▶ **Requirement**
Exactly as given, repeat all of the entries.

3D scene scripts
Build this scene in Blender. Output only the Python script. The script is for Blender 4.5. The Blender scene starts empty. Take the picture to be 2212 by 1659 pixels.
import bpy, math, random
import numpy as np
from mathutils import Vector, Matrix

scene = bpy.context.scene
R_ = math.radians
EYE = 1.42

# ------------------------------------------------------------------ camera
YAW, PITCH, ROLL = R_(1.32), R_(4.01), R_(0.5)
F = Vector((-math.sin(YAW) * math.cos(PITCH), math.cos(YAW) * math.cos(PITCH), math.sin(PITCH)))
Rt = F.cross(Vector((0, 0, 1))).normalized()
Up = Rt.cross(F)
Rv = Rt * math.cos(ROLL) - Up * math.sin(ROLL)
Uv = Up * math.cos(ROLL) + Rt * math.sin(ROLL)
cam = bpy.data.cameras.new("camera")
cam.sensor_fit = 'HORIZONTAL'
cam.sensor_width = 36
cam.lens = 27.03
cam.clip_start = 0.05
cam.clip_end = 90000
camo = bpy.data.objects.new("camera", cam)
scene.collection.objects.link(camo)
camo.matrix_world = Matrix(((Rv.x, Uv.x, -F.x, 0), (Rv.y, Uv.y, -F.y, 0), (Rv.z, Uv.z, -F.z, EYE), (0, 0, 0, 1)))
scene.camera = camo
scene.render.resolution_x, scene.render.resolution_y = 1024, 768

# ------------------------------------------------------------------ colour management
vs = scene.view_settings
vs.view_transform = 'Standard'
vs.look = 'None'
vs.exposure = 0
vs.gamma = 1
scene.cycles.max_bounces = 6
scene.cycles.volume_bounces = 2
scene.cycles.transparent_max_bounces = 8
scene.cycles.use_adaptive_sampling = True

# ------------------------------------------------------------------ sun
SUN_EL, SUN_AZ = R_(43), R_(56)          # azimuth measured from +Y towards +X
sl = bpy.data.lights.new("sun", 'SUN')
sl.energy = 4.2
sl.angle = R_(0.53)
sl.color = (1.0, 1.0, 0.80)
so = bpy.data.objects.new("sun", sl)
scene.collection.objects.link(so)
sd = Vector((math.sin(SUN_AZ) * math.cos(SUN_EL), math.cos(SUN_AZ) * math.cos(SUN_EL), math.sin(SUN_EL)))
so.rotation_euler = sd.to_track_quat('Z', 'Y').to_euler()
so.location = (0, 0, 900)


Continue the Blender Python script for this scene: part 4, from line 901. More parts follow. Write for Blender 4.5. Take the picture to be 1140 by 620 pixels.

▶ **Finished answer**
Build this scene in Blender. Output only the Python script. The script is for Blender 4.5. The Blender scene starts empty. Take the picture to be 2212 by 1659 pixels.
import bpy, math, random
import numpy as np
from mathutils import Vector, Matrix

scene = bpy.context.scene
R_ = math.radians
EYE = 1.42

# ------------------------------------------------------------------ camera
YAW, PITCH, ROLL = R_(1.32), R_(4.01), R_(0.5)
F = Vector((-math.sin(YAW) * math.cos(PITCH), math.cos(YAW) * math.cos(PITCH), math.sin(PITCH)))
Rt = F.cross(Vector((0, 0, 1))).normalized()
Up = Rt.cross(F)
Rv = Rt * math.cos(ROLL) - Up * math.sin(ROLL)
Uv = Up * math.cos(ROLL) + Rt * math.sin(ROLL)
cam = bpy.data.cameras.new("camera")
cam.sensor_fit = 'HORIZONTAL'
cam.sensor_width = 36
cam.lens = 27.03
cam.clip_start = 0.05
cam.clip_end = 90000
camo = bpy.data.objects.new("camera", cam)
scene.collection.objects.link(camo)
camo.matrix_world = Matrix(((Rv.x, Uv.x, -F.x, 0), (Rv.y, Uv.y, -F.y, 0), (Rv.z, Uv.z, -F.z, EYE), (0, 0, 0, 1)))
scene.camera = camo
scene.render.resolution_x, scene.render.resolution_y = 1024, 768

# ------------------------------------------------------------------ colour management
vs = scene.view_settings
vs.view_transform = 'Standard'
vs.look = 'None'
vs.exposure = 0
vs.gamma = 1
scene.cycles.max_bounces = 6
scene.cycles.volume_bounces = 2
scene.cycles.transparent_max_bounces = 8
scene.cycles.use_adaptive_sampling = True

# ------------------------------------------------------------------ sun
SUN_EL, SUN_AZ = R_(43), R_(56)          # azimuth measured from +Y towards +X
sl = bpy.data.lights.new("sun", 'SUN')
sl.energy = 4.2
sl.angle = R_(0.53)
sl.color = (1.0, 1.0, 0.80)
so = bpy.data.objects.new("sun", sl)
scene.collection.objects.link(so)
sd = Vector((math.sin(SUN_AZ) * math.cos(SUN_EL), math.cos(SUN_AZ) * math.cos(SUN_EL), math.sin(SUN_EL)))
so.rotation_euler = sd.to_track_quat('Z', 'Y').to_euler()
so.location = (0, 0, 900)


Continue the Blender Python script for this scene: part 4, from line 901. More parts follow. Write for Blender 4.5. Take the picture to be 1140 by 620 pixels.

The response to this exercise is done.